Eight fifty eight p.m.

And final prayers

Are said before

Closing the casket

The night before his funeral

The family collectively

Exhales

Thinking of his model trains

Now at rest in his basement

Tracks laid out with scenery

And miniature village buildings

The family collectively

Inhales

As the train passes through

With a rumble and a whistle

And more whistles at street crossings

In the half light of dusk

And a little while passes until

The birds stop singing

~~

By Diane E. Dockum

©April 4, 2016

Transcendence

Inside that Sheath

That covers our soul

Discomforts come as

Messages and,

Pictures that slide through

Our brains in a chemical soup.

Do we pay attention?

Where do we feel stress?

Mind? Body? Spirit?

Head, heart, muscles and tendons

Knit together

In an amazing framework.

Layers cover the depths

Of our eternal essence —

Skins as thick as a rhino’s.

Yet, this is a temporary place.

We move on from here

To another plane

Where our being,

Realigns with the Universe

And Love is All.

 

by Diane E. Dockum

 

 

The Falsie Next to the Overnight Deposit Box

The falsie next to the

Overnight deposit box

Lies abandoned

For unknown reasons

Robin’s egg blue

Against the pavement

Soft, round foam

Who knows what happened

To cause its

Placement at this establishment

Did it fly out as she

Reached through the car window

To deposit her check

Or did some random

Boob leave it there?

 

By Diane E. Dockum

Cocoons

 

Lunch

In my car

Alone

And surrounded

by others alone

Having lunch

In our own cocoons

Watching the lady in the tan SUV

Parked on a hill

Reading a paper back

I wonder what it is

I remember reading in my car

But, it’s been a while

The man next to me

Stares sourly into his salad

Picking the best pieces

Looking out at traffic

Chewing with a thousand yard stare

 

 

© 2016, Diane E. Dockum

 

 

 

 

 

 

um…

There was a long space of time when I didn’t do what I said I was going to do, as far as writing much. I did go back to Yoga, and walking but it seems I have been remiss in keeping up my blog.

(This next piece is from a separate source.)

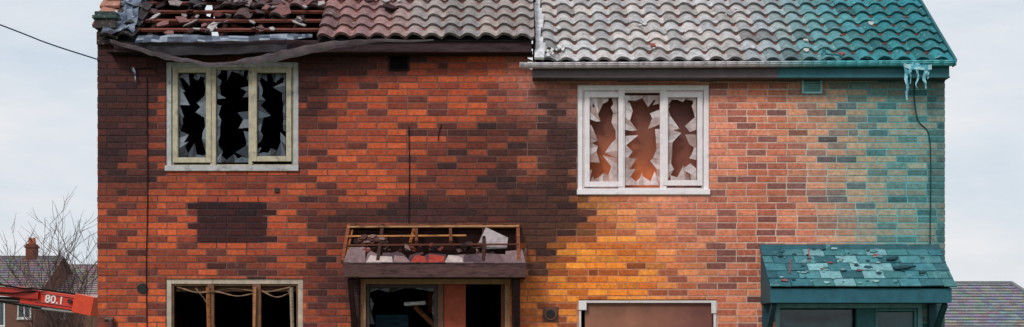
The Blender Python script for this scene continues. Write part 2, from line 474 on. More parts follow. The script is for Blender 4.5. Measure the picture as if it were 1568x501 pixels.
for u in (800,893,985,1080,1172,1262,1352,1440):
    x=X(u,-.32); t=sm(1120,1290,u); col=mix(C(180,170,176),C(60,150,160),t)
    for j in range(8):
        t0=math.pi+math.pi*j/8; t1=math.pi+math.pi*(j+1)/8; r=.062; yc=-.305; zc=Z(97,-.32)+(x-gx0)*.006+.004
        gb.poly([(x-.02,yc+r*math.cos(t0),zc+r*math.sin(t0)),(x+.02,yc+r*math.cos(t0),zc+r*math.sin(t0)),(x+.02,yc+r*math.cos(t1),zc+r*math.sin(t1)),(x-.02,yc+r*math.cos(t1),zc+r*math.sin(t1))],col)
gb.box(gx0-.01,gx0,-.365,-.25,Z(104,-.32),Z(96,-.32),C(180,170,170)); gb.box(gx1,gx1+.012,-.365,-.25,Z(101,-.32),Z(91,-.32),C(60,140,150))
gb.build('gutter_brackets',M_metal,house)

# ---------------------------------------------------------------- torn membrane, sagging gutter
def ribbon(mb,top,bot,n,colf,wob=.02,sub=5):
    T=catm(top,n);B=catm(bot,n)
    prev=None
    for i,(a,b) in enumerate(zip(T,B)):
        row=[]
        for k in range(sub+1):
            p=a.lerp(b,k/sub); 
            p=p+Vector((0,wob*noise.noise(p*7),wob*.6*noise.noise(p*9+Vector((3,1,2)))))
            row.append(p)
        if prev:
            for k in range(sub): mb.poly([prev[k],row[k],row[k+1],prev[k+1]],colf(i,k))
        prev=row
ft=MB()
y=-.34
grey=lambda i,k: C(92+R.randint(-6,6)-6*k,78+R.randint(-4,4)-5*k,82+R.randint(-4,4)-5*k)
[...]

April is near, and I want to do that thing where I write a poem every day in April, because it’s Poetry Month.

Already I have butterflies.

My mind is racing, and I am grabbing at the threads of ideas that whirl around me as I go through my day. Never writing anything down, I hope my mind retains and composts all of this to use later as fodder.

Today is March 25. Good Friday. I have no plans for Easter. It will be just another Sunday. It will be what ever happens that day, I suppose. I try not to think too hard about it. I do, however, secretly rejoice in the resurrection of Jesus. How cool was that?!

I don’t go to church services any more. Cannot explain why, and don’t need to.

And now I am going to have hot dogs and macaroni and cheese.

 

 

 

 

A new year…

2016 is here. I am going out on a limb by saying that I plan on doing a few things differently this year. I want to go back to my Yoga practice, which I have missed doing for a long while now. It shows. I feel out of whack, off balance, and uneven.

I want to walk more too. I want to write more. This blog, a blog about writing, and not writing, is my beginning place. Usually I don’t type cold into the blog, as I am now. I am just letting my feelings flow, and the muscle memory in my fingers fing. Fing is not a word, I just made that up. It means fingers doing what fingers do.

I do like to talk inside my head. I suppose now I will have to talk with my fingers, or with a pen on paper. Maybe my Yoga and Meditation practice will loosen a few tight spaces in my mind. At least that is what I am going for. It is so hard these days to work at an office and sit all day putting in data and dealing with callers and making everyone happy that they called you. I so want to make it nice for people, but some of them … well, I won’t go there. I just must rely on my inner nice person to get me through.

Let us all leave our inner monsters behind. Let us all be happy and smile at each other, and be helpful and polite. I do not live in a dreamy fairy land, and I have day to day aches and pains. I resolve to rise above.

Happy New Year to you. Yes, you. I see you there. I understand.